Off the Remember Oahu From the Past Facebook page

Commanding Officer of the 442nd Lt. Colonel Farrant L. Turner. (Hilo Native.) In 1924, Turner joined the Hawaiian National Guard, and when the war started he was serving as lieutenant colonel and executive officer of the Guard’s 298th Infantry Regiment. The 298th and 299th Regiments were activated in October 1940 and were integrated into the U.S. Army.

Of the approximately 3,000 men—both draftees and volunteers—who reported for basic training at Schofield Barracks, roughly half were Americans of Japanese Ancestry (AJA).

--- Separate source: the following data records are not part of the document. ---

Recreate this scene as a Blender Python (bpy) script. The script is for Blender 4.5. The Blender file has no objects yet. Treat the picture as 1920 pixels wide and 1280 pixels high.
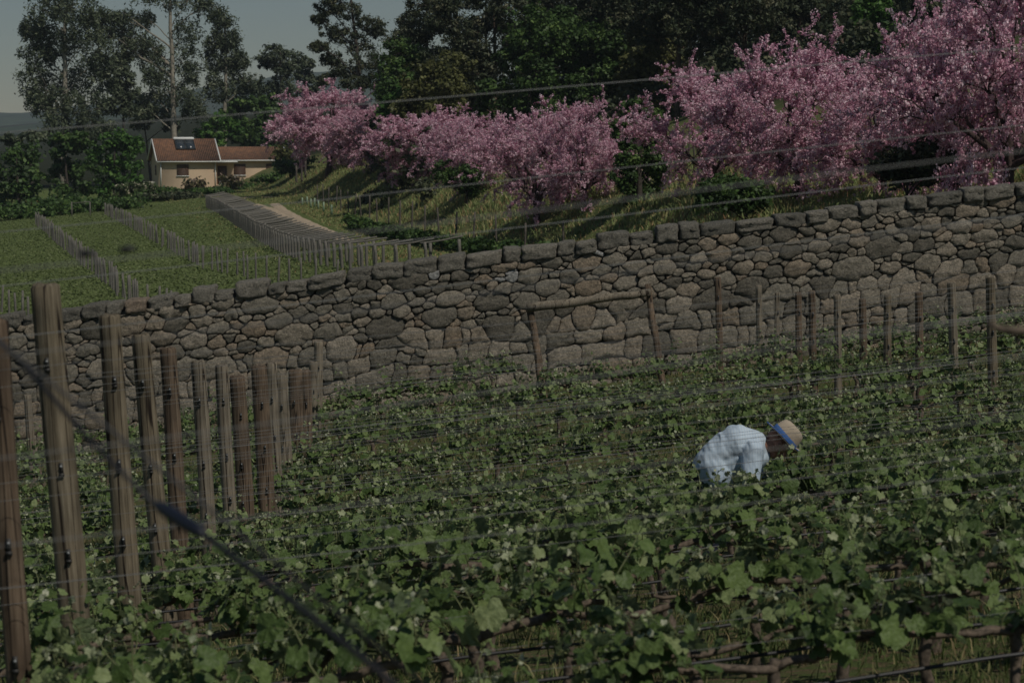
import bpy, bmesh, math, random
import numpy as np
from mathutils import Vector, Matrix, noise, Euler

# ------------------------------------------------------------------ camera, sky, sun, exposure
SC = bpy.context.scene
COL = SC.collection
F = 4000.0                                   # focal length in pixels of a 1920 wide frame
PITCH = math.atan(410.0 / F)
CP, SP = math.cos(PITCH), math.sin(PITCH)
cam_d = bpy.data.cameras.new('camera')
cam = bpy.data.objects.new('camera', cam_d); COL.objects.link(cam)
cam.location = (0, 0, 0)
cam.rotation_euler = (math.pi / 2 - PITCH, 0, 0)
cam_d.sensor_width = 36.0
cam_d.lens = 36.0 * F / 1920.0
cam_d.clip_start = 0.2
cam_d.clip_end = 20000
cam_d.dof.use_dof = True
cam_d.dof.focus_distance = 29.0
cam_d.dof.aperture_fstop = 5.6
SC.camera = cam

SUN = Vector((0.42, -0.46, 0.80)).normalized()
W = bpy.data.worlds.new("World"); SC.world = W; W.use_nodes = True
wn = W.node_tree.nodes; wl = W.node_tree.links
bg = wn['Background']
sky = wn.new('ShaderNodeTexSky'); sky.sky_type = 'NISHITA'; sky.sun_disc = False
sky.sun_elevation = math.asin(SUN.z)
sky.sun_rotation = math.atan2(SUN.x, SUN.y)
sky.altitude = 0; sky.air_density = 1.0; sky.dust_density = 0.0; sky.ozone_density = 2.5
tint = wn.new('ShaderNodeMix'); tint.data_type = 'RGBA'; tint.blend_type = 'MULTIPLY'; tint.inputs[0].default_value = 1.0; tint.inputs[7].default_value = (0.92, 0.975, 0.97, 1)
wl.new(sky.outputs['Color'], tint.inputs[6]); wl.new(tint.outputs[2], bg.inputs['Color'])
bg.inputs['Strength'].default_value = 0.057
sl = bpy.data.lights.new('sun', 'SUN'); sl.energy = 4.2; sl.angle = math.radians(0.5); sl.color = (1.0, 0.945, 0.84)
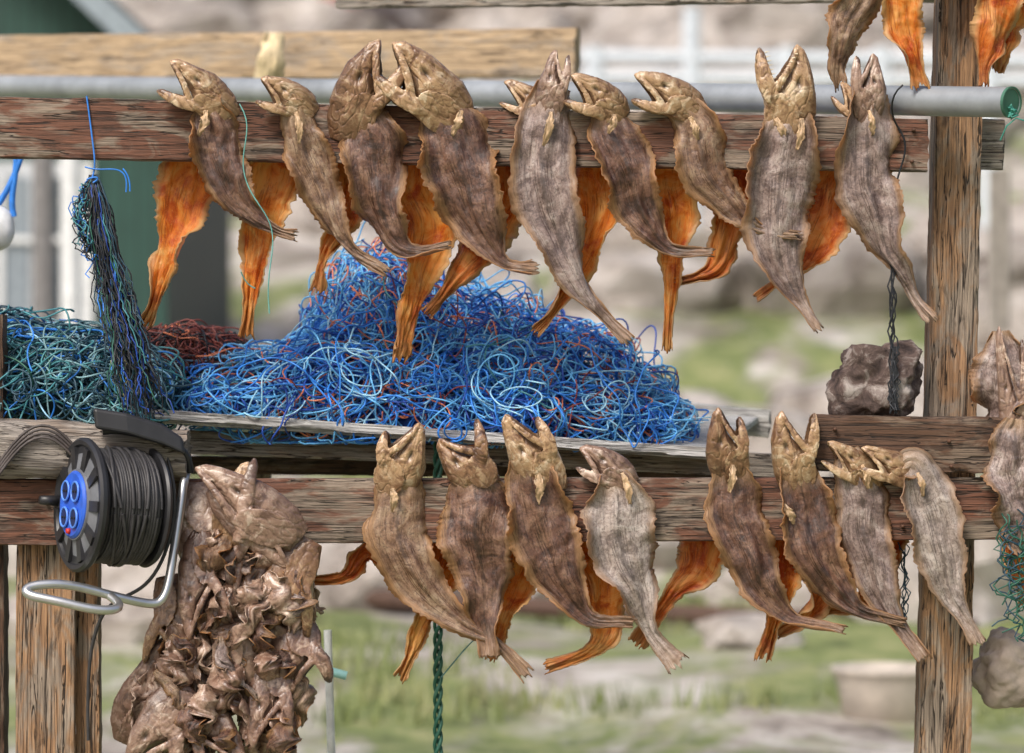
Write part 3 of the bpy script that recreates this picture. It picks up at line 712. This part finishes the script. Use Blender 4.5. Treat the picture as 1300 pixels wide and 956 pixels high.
# ---------------------------------------------------------------- cable reel
reel=empty('cable_reel'); 
BLK=plain('black_plastic',(.022,.022,.025),.4); GRY=plain('grey_plastic',(.16,.165,.18),.45); BLU=plain('blue_plastic',(.03,.12,.62),.35); DBL=plain('socket_dark',(.01,.02,.09),.4); CAB=plain('cable_rubber',(.042,.040,.042),.5,0,.3,40); REDP=plain('red_plastic',(.6,.03,.02),.4)
ax=Vector((-.86,-.47,.06)).normalized(); zz=Vector((0,0,1)); ex=zz.cross(ax).normalized(); ey=ax.cross(ex).normalized()
C0=W(103,641,-.20)
RM=Matrix(((ex.x,ey.x,ax.x,C0.x),(ex.y,ey.y,ax.y,C0.y),(ex.z,ey.z,ax.z,C0.z),(0,0,0,1)))
def rp(x,y,z): return RM@Vector((x,y,z))
def lathe(name,prof,mat,k=64):
    bm=bmesh.new(); rings=[]
    for (r,z) in prof: rings.append([bm.verts.new(rp(r*math.cos(2*math.pi*i/k),r*math.sin(2*math.pi*i/k),z)) for i in range(k)])
    for a,b in zip(rings,rings[1:]):
        for i in range(k): bm.faces.new((a[i],a[(i+1)%k],b[(i+1)%k],b[i]))
    if prof[0][0]>1e-5: bm.faces.new(rings[0])
    bm.faces.new(rings[-1]); bmesh.ops.recalc_face_normals(bm,faces=bm.faces)
    me=bpy.data.meshes.new(name); bm.to_mesh(me); bm.free(); o=obj(name,me,mat,reel); me.set_sharp_from_angle(angle=math.radians(35)); return o
lathe('front_flange',[(.10,-.012),(.160,-.012),(.167,-.004),(.167,.006),(.160,.012),(.150,.010),(.146,.004),(.10,.004)],BLK)
lathe('grey_disc',[(.05,-.006),(.147,-.006),(.147,.000),(.09,.012),(.088,.018),(.05,.018)],GRY)
lathe('blue_hub',[(.02,.0),(.082,.0),(.084,.020),(.078,.026),(.02,.026)],BLU)
lathe('drum',[(.06,-.006),(.118,-.012),(.118,-.17),(.06,-.17)],CAB)
lathe('rear_flange',[(.03,-.17),(.145,-.17),(.15,-.176),(.145,-.184),(.03,-.184)],BLK)
bm=bmesh.new()
for i in range(10):
    a=2*math.pi*i/10
    M=RM@Matrix.Rotation(a,4,'Z')@Matrix.Translation((.117,0,.008))@Matrix.Diagonal((.058,.026,.012,1))
    bmesh.ops.create_cube(bm,size=1,matrix=M)
me=bpy.data.meshes.new('ribs'); bm.to_mesh(me); bm.free(); obj('ribs',me,BLK,reel,False)
bm=bmesh.new(); bm2=bmesh.new()
rim=plain('blue_rim',(.10,.26,.80),.35)
for i in range(4):
    a=math.pi/2*i+math.pi/4; cx,cy=.046*math.cos(a),.046*math.sin(a)
    M=RM@Matrix.Translation((cx,cy,.0285))
    bmesh.ops.create_cone(bm,cap_ends=True,segments=28,radius1=.0235,radius2=.0235,depth=.005,matrix=M)
    for sx in (-.008,.008): bmesh.ops.create_cone(bm2,cap_ends=True,segments=12,radius1=.003,radius2=.003,depth=.003,matrix=RM@Matrix.Translation((cx+sx,cy,.0325)))
    curves('socket_rim_%d'%i,[[rp(cx+.024*math.cos(t*math.pi/12),cy+.024*math.sin(t*math.pi/12),.031) for t in range(24)]],.003,rim,reel,cyclic=True)
me=bpy.data.meshes.new('sockets'); bm.to_mesh(me); bm.free(); obj('sockets',me,DBL,reel,False)
me=bpy.data.meshes.new('pins'); bm2.to_mesh(me); bm2.free(); obj('socket_holes',me,BLK,reel,False)
bm=bmesh.new(); bmesh.ops.create_cone(bm,cap_ends=True,segments=16,radius1=.008,radius2=.006,depth=.01,matrix=RM@Matrix.Translation((.0,-.066,.03))); me=bpy.data.meshes.new('b'); bm.to_mesh(me); bm.free(); obj('reset_button',me,REDP,reel)
bm=bmesh.new(); bmesh.ops.create_cone(bm,cap_ends=True,segments=20,radius1=.014,radius2=.011,depth=.05,matrix=RM@Matrix.Translation((-.13,.005,.035))); me=bpy.data.meshes.new('k'); bm.to_mesh(me); bm.free(); obj('crank_knob',me,BLK,reel)
rc=random.Random(2); ls=[]
for layer,(r0,z0,z1) in enumerate(((.124,-.016,-.164),(.132,-.160,-.022),(.139,-.03,-.15))):
    turns=16; n=turns*40; ln=[]
    for i in range(n):
        t=i/n; a=t*turns*2*math.pi; z=z0+(z1-z0)*t+.003*fn(a*.7,layer); r=r0+.004*fn(a*.35,layer*3.)+.0025*fn(math.cos(a)*2,math.sin(a)*2,layer)
        ln.append(rp(r*math.cos(a),r*math.sin(a),z))
    ls.append(ln)
for k in range(5):
    ln=[]; tilt=rc.uniform(-.05,.05); zc=rc.uniform(-.13,-.06); ph=rc.random()*6
    for i in range(60):
        a=i/60*2*math.pi*1.0; ln.append(rp(.146*math.cos(a),.146*math.sin(a),zc+tilt*math.sin(a+ph)))
    ls.append(ln)
curves('cable',ls,.0046,CAB,reel,res=2)
curves('loose_cable',[[W(205,560,-.1),W(222,600,-.13),W(224,660,-.14),W(205,720,-.14),W(178,752,-.14),W(140,762,-.1),W(118,800,-.06),W(110,860,-.04),W(112,940,-.04)]],.0046,CAB,reel,res=2,kind='NURBS')
curves('stand_tube',[[W(238,596,-.07),W(234,606,-.10),W(228,650,-.12),W(219,710,-.14),W(213,750,-.16),W(204,766,-.17),W(190,768,-.18),W(140,756,-.22),W(92,742,-.26),W(60,741,-.28),W(38,744,-.29),W(31,750,-.30),W(38,757,-.31),W(75,763,-.31),W(115,774,-.30),W(148,776,-.28),W(156,768,-.25),W(140,757,-.225)]],.0115,STEEL,reel,res=4,kind='NURBS')
curves('stand_axle',[[rp(0,0,-.15),rp(0,0,-.22),W(226,640,-.10),W(222,690,-.12)]],.008,STEEL,reel,res=3)
pts=[(118,520,-.16),(160,527,-.15),(205,541,-.13),(232,556,-.12)]
verts=[];faces=[]
for i,(x,y,yy) in enumerate(pts):
    for (dx,dy,dz) in ((0,-3,.045),(0,-3,-.045),(3,27,-.05),(3,27,.04)):
        if i==3: dy=dy*.8+2
        verts.append(W(x+dx,y+dy*.9,yy+dz))
for i in range(3):
    for j in range(4): faces.append((i*4+j,i*4+(j+1)%4,i*4+4+(j+1)%4,i*4+4+j))
faces+= [(0,1,2,3),(12,15,14,13)]
me=mesh_from('handle',verts,faces); o=obj('carry_handle',me,BLK,reel,False)
bm=bmesh.new(); bm.from_mesh(me); bmesh.ops.recalc_face_normals(bm,faces=bm.faces); bm.to_mesh(me); bm.free()
bv=o.modifiers.new('b','BEVEL'); bv.width=.008; bv.segments=3
curves('handle_tube',[[W(130,548,-.17),W(150,545,-.16),W(185,553,-.14),W(222,565,-.12),W(240,575,-.1),W(242,600,-.09)]],.009,BLK,reel,res=3,kind='NURBS')

# ---------------------------------------------------------------- setting: terrain
def hgt(x,d):
    if d<13: h=0
    elif d<25: t=(d-13)/12; h=1.0*t*t*(3-2*t)*.6+.4*t
    elif d<75: h=1+(d-25)*8/35
    else: h=12.43+ (d-75)*.02
    amp=min(1,max(0,(d-9)/12))
    h+=amp*(.35*fn(x*.25+3,d*.25)+.16*fn(x*.8,d*.8,2))+min(1,max(0,(d-28)/15))*(.9*fn(x*.12,d*.12,5)+.45*fn(x*.45,d*.45,8))
    return h
xs=list(np.concatenate([-np.geomspace(600,30,14),np.linspace(-28,28,141),np.geomspace(30,600,14)]))
ds=list(np.concatenate([[-200,-60,-20,-5,2,5,7],np.linspace(8,75,170),np.geomspace(78,900,16)]))
verts=[(x,d-8,hgt(x,d)) for d in ds for x in xs]; nx=len(xs)
faces=[(i*nx+j,i*nx+j+1,(i+1)*nx+j+1,(i+1)*nx+j) for i in range(len(ds)-1) for j in range(nx-1)]
m,nt,p=newmat('ground_rock_grass'); tc=N(nt,'ShaderNodeTexCoord'); ob=tc.outputs['Object']
sx=N(nt,'ShaderNodeSeparateXYZ'); nt.links.new(ob,sx.inputs[0])
n1=noi(nt,mapn(nt,ob,(1,.45,1.6)),.75,6,.65,.6); n2=noi(nt,ob,3.5,6,.7); n3=noi(nt,mapn(nt,ob,(1,1,4)),.9,8,.75,.8)
rockc=ramp(nt,n3,[(.36,(.13,.105,.09)),(.45,(.30,.26,.225)),(.53,(.46,.415,.37)),(.62,(.62,.58,.54))])
grass=ramp(nt,n2,[(.3,(.08,.10,.035)),(.5,(.18,.215,.075)),(.7,(.34,.33,.16))])
bias=N(nt,'ShaderNodeMapRange'); nt.links.new(sx.outputs[1],bias.inputs[0]); bias.inputs[1].default_value=9; bias.inputs[2].default_value=30; bias.inputs[3].default_value=.04; bias.inputs[4].default_value=-.06
bx_=N(nt,'ShaderNodeMapRange'); nt.links.new(sx.outputs[0],bx_.inputs[0]); bx_.inputs[1].default_value=0; bx_.inputs[2].default_value=4; bx_.inputs[3].default_value=0; bx_.inputs[4].default_value=.06
gf=ramp(nt,mth(nt,'ADD',mth(nt,'ADD',n1,bias.outputs[0]),bx_.outputs[0]),[(.46,0.0),(.56,1.0)])
c=mix(nt,gf,rockc,grass); nt.links.new(c,p.inputs['Base Color']); p.inputs['Roughness'].default_value=.95
nt.links.new(bump(nt,n2,.08,.6),p.inputs['Normal'])
obj('ground',mesh_from('ground',verts,faces),m)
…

Writing in the Puka Puka Parade newsletter in 1959, veteran Fundee Shirai recalled, “I first got to know the Old Man in the 298th Infantry at Schofield Barracks just before Pearl Harbor. He had the respect and confidence of the men serving under him because he was frank and fair in his dealings with them, whether they were Orientals or Caucasians.”

On May 28, 1942, some 1,432 men of the 298th and 299th gathered at Schofield Barracks to form the new Hawaiian Provisional Infantry Battalion. Turner requested and was granted command of the unit, and promptly selected Major James Lovell as his executive officer. The battalion was activated on June 5, 1942 and set sail from Honolulu Harbor that same day. The ship docked in San Francisco a week later, on June 12. The unit was then designated the 100th Infantry Battalion (Separate) and assigned to the Second Army at Camp McCoy, Wisconsin.

Throughout this period, Turner risked criticism, and even ridicule, from some who viewed him as a “Jap lover.” Facing an uncertain future, Turner was an unwavering rock of support for his band of young AJA soldiers. He provided the solid, experienced leadership that the soldiers needed to face a world filled with skeptics.